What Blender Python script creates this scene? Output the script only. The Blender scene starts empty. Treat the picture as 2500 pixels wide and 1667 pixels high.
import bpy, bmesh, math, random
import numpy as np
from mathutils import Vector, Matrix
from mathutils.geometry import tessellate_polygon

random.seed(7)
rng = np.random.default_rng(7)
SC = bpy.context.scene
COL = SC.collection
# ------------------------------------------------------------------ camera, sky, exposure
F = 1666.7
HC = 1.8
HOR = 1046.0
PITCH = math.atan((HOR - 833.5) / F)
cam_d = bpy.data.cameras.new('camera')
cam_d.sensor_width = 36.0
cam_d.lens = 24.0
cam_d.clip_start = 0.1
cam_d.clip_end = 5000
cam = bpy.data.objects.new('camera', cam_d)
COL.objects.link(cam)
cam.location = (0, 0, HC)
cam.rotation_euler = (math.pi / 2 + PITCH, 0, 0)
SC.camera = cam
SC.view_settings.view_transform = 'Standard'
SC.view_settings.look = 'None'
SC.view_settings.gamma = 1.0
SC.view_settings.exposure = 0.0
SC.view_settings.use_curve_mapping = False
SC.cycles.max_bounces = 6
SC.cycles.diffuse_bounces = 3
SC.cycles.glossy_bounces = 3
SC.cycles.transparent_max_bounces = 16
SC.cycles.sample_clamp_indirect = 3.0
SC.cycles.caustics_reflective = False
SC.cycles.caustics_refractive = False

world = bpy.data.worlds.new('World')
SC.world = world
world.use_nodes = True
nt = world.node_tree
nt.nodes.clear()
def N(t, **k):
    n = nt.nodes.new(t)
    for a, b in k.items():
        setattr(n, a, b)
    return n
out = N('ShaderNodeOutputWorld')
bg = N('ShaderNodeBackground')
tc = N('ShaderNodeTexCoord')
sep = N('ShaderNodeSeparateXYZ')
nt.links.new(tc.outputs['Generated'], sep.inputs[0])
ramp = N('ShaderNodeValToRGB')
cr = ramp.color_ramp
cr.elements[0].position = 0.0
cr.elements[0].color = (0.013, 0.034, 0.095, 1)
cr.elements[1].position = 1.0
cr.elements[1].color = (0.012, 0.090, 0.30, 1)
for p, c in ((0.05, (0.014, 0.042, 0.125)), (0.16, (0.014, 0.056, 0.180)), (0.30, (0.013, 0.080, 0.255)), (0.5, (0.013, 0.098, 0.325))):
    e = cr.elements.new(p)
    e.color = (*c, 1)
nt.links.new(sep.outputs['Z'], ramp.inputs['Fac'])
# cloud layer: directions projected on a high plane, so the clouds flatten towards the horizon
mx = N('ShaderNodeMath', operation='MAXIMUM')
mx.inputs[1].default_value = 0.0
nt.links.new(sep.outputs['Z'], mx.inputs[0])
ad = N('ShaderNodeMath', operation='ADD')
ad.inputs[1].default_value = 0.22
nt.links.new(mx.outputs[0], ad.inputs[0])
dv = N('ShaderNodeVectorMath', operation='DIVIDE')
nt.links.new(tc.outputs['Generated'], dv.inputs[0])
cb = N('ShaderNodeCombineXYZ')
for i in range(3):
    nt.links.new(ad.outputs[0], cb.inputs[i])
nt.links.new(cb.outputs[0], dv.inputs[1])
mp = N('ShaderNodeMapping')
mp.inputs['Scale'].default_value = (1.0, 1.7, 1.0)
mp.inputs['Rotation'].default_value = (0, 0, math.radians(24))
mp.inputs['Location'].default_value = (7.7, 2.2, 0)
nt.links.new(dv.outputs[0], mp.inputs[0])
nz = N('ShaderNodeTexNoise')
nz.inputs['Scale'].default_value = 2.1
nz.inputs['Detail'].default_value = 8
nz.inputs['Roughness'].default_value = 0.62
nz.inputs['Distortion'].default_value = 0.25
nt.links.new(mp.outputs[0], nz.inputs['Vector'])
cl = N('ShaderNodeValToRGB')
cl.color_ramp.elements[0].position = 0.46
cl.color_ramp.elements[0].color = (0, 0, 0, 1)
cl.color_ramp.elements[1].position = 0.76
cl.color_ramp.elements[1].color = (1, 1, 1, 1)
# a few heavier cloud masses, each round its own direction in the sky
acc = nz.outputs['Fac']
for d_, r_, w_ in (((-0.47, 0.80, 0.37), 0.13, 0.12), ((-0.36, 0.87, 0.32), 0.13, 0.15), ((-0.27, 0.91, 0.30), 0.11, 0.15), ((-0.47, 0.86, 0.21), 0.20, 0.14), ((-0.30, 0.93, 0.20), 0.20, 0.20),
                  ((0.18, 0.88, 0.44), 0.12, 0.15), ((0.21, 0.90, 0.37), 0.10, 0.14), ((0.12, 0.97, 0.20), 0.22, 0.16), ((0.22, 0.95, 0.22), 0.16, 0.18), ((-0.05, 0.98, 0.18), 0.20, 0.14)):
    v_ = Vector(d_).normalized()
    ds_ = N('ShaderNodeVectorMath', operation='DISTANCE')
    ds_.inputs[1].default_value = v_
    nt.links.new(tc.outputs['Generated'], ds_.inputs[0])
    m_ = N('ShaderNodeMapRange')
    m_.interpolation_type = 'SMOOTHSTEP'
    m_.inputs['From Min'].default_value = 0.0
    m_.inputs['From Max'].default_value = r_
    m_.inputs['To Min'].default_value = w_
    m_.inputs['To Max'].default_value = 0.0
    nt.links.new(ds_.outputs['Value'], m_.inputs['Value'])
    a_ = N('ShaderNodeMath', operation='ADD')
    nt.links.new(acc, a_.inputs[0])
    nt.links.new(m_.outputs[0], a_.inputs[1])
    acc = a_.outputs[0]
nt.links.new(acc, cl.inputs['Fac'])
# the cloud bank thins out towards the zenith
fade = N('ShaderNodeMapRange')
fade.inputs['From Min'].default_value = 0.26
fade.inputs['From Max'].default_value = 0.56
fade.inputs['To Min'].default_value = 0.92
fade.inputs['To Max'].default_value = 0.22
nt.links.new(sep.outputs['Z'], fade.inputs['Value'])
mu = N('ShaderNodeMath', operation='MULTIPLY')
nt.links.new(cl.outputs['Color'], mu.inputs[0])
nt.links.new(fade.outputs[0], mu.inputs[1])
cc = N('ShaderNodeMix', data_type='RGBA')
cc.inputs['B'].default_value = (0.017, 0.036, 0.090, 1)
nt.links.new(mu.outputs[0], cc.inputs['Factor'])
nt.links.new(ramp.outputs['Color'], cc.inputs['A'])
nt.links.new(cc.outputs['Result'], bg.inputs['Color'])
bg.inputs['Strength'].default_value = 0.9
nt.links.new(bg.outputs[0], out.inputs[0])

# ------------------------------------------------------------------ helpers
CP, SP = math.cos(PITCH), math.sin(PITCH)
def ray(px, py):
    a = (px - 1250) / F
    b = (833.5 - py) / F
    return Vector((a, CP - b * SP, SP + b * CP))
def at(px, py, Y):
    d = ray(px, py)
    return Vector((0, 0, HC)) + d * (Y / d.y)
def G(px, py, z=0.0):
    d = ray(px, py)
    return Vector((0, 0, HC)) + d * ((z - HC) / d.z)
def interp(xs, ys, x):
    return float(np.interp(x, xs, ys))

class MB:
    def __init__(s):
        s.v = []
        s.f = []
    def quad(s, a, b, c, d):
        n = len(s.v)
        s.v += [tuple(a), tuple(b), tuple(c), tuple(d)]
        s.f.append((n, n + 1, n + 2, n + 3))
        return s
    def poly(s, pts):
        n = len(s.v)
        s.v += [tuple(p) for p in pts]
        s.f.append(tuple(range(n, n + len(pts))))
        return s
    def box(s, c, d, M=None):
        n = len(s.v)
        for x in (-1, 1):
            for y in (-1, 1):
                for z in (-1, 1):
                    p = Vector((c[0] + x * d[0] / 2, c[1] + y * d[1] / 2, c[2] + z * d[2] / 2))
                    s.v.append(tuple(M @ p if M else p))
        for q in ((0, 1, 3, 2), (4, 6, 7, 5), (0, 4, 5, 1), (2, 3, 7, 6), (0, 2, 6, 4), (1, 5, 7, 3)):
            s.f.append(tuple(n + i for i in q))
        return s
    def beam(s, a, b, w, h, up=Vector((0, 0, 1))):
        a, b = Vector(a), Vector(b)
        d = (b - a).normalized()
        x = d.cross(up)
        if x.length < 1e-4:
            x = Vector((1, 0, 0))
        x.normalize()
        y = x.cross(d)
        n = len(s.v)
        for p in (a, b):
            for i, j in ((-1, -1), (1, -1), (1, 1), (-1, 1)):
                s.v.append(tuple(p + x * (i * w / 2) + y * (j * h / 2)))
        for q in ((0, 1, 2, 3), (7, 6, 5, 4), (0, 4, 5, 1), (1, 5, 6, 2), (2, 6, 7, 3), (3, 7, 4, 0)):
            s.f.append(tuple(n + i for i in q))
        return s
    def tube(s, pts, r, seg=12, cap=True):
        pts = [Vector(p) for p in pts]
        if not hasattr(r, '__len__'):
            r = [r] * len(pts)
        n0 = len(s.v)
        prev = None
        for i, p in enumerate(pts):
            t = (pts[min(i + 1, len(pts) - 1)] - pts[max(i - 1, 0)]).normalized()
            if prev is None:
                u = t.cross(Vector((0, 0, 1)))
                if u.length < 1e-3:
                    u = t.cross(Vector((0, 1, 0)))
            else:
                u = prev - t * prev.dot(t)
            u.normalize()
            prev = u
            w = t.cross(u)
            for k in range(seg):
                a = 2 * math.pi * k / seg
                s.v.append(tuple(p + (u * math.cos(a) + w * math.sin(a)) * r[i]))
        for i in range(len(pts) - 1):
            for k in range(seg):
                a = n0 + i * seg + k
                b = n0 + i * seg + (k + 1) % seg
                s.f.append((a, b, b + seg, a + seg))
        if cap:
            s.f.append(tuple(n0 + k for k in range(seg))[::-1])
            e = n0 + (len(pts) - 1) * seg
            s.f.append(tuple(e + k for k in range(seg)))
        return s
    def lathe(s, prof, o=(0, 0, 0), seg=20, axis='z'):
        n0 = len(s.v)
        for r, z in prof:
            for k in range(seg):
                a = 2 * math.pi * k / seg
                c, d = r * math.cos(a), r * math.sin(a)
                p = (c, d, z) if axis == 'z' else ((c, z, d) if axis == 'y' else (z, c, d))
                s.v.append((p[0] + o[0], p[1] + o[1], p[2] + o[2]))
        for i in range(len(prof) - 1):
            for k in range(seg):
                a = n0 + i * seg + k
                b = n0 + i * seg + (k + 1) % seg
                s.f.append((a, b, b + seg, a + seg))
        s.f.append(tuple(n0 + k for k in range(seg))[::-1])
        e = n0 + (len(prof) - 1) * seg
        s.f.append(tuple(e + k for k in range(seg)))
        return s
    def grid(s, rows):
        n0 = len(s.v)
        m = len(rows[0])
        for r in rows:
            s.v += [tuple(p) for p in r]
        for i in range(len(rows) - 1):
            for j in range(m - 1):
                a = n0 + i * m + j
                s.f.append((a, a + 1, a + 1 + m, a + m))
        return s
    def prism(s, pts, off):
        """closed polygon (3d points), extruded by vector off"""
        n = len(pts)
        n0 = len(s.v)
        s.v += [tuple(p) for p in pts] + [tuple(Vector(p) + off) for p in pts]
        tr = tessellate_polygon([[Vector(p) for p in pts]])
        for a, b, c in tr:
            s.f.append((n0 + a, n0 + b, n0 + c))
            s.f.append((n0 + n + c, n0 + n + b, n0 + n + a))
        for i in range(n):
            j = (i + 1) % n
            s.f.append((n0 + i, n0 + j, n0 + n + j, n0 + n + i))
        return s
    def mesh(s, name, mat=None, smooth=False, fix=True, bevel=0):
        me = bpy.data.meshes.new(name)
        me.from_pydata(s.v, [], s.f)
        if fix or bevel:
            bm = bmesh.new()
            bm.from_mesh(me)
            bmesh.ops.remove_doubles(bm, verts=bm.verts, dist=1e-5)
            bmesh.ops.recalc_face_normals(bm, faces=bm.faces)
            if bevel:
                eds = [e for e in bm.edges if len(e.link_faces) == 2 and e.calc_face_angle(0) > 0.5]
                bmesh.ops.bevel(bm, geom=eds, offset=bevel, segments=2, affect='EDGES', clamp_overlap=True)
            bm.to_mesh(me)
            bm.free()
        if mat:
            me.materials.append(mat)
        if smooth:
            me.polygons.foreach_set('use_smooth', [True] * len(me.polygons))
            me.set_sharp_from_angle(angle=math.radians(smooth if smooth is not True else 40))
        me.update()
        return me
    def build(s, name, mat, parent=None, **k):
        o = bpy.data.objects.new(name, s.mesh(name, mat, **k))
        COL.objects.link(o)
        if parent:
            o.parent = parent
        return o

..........

> _Work instructions_: Look above and repeat, character for character, the lines from the first one to the line with "SC.cycles.caustics_refractive = False", counting both.

> _Solution to this task_:
What Blender Python script creates this scene? Output the script only. The Blender scene starts empty. Treat the picture as 2500 pixels wide and 1667 pixels high.
import bpy, bmesh, math, random
import numpy as np
from mathutils import Vector, Matrix
from mathutils.geometry import tessellate_polygon

random.seed(7)
rng = np.random.default_rng(7)
SC = bpy.context.scene
COL = SC.collection
# ------------------------------------------------------------------ camera, sky, exposure
F = 1666.7
HC = 1.8
HOR = 1046.0
PITCH = math.atan((HOR - 833.5) / F)
cam_d = bpy.data.cameras.new('camera')
cam_d.sensor_width = 36.0
cam_d.lens = 24.0
cam_d.clip_start = 0.1
cam_d.clip_end = 5000
cam = bpy.data.objects.new('camera', cam_d)
COL.objects.link(cam)
cam.location = (0, 0, HC)
cam.rotation_euler = (math.pi / 2 + PITCH, 0, 0)
SC.camera = cam
SC.view_settings.view_transform = 'Standard'
SC.view_settings.look = 'None'
SC.view_settings.gamma = 1.0
SC.view_settings.exposure = 0.0
SC.view_settings.use_curve_mapping = False
SC.cycles.max_bounces = 6
SC.cycles.diffuse_bounces = 3
SC.cycles.glossy_bounces = 3
SC.cycles.transparent_max_bounces = 16
SC.cycles.sample_clamp_indirect = 3.0
SC.cycles.caustics_reflective = False
SC.cycles.caustics_refractive = False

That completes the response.